Business firms evolve or die. The network era is crowding out the industrial era. Some organizations will not survive the journey.
Until a few hundred years ago, most people lived in the countryside, farming the land with their families. Then the industrial revolution created the greatest accumulation of wealth the world had ever seen. Farmers became factory workers.
Machines took over the physical work, and managers improved efficiency, eventually creating enough value to improve the circumstances of workers and dominate the First World’s economies. This is what most of us are accustomed to.
Nowadays, though, networks are replacing industry. We are in the midst of a great transition to an era of networks and service. Einstein’s relativity has replaced Newton’s clockwork universe, not just in physics, but in the way we regard the world. Reality emerges from the interaction of complex adaptive systems.
As a result, organizations are more like living organisms than machines. Knowledge workers have replaced factory workers. Ideas and relationships are more valuable than tangible assets. Shareholders owned the factories, but workers own their minds. Information spreading through network connections empowers workers to make decisions and take responsibility for them.
As Jan Carlzon wrote in Moments of Truth, “An individual without information can’t take responsibility. An individual with information can’t help but take responsibility.”
Why would a manager want to give up control? Carlzon again: “Problems are solved on the spot, as soon as they arise. No front-line employee has to wait for a supervisor’s permission.” Managers will give up control because it speeds up service to customers.
Today’s executives grew up in a business world managed by industrial-age rules. Deeply ingrained beliefs are difficult, if not impossible to unlearn. Many managers pay unquestioned allegiance to the vestiges of the industrial paradigm. They believe in hierarchical organizational structures, top-down control, information hoarding, rigidity, formality, competition and undervaluing intangibles.
In the opposite corner, most network-age
businesspeople support flat organizations, shared responsibility, information sharing, extreme collaboration, flexibility, informality, cooperation and the importance of social capital and reputation.
Few people have a foot in both camps. The industrial-agers see the network folk as undisciplined techno-optimists. The network-agers think of the industry people as clueless reactionaries. The conflict between the two groups is building.
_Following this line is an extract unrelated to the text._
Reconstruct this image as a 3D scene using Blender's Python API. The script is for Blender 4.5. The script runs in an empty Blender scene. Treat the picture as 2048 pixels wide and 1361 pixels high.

As people accustomed to the Internet join the workforce, they bring with them an appreciation of technologies such as instant messaging and social networks. Imagine an old-school organization where new hires in the local ranks swap information with colleagues in other silos and with customers. They will be better informed. As the saying goes, “Networks subvert hierarchy.”
This is not to say that networks will replace all hierarchies, for that leads to chaos. Someone has to sign the paychecks and mediate among the stakeholders. The challenge is to achieve the right balance, applying command-and-control as appropriate for stability and networks when they improve performance.
Traditional learning is bursting at the seams because there is always more to learn and unlearn. The amount of knowledge in the world doubles every three years. New discoveries invalidate former truths.
What is learning when knowledge is liquid and any curriculum dies in infancy? We used to learn in order to get along in the environments we take part in. Familiarity with how things worked enabled us to adapt, and adapting to one’s surroundings is still the goal of learning.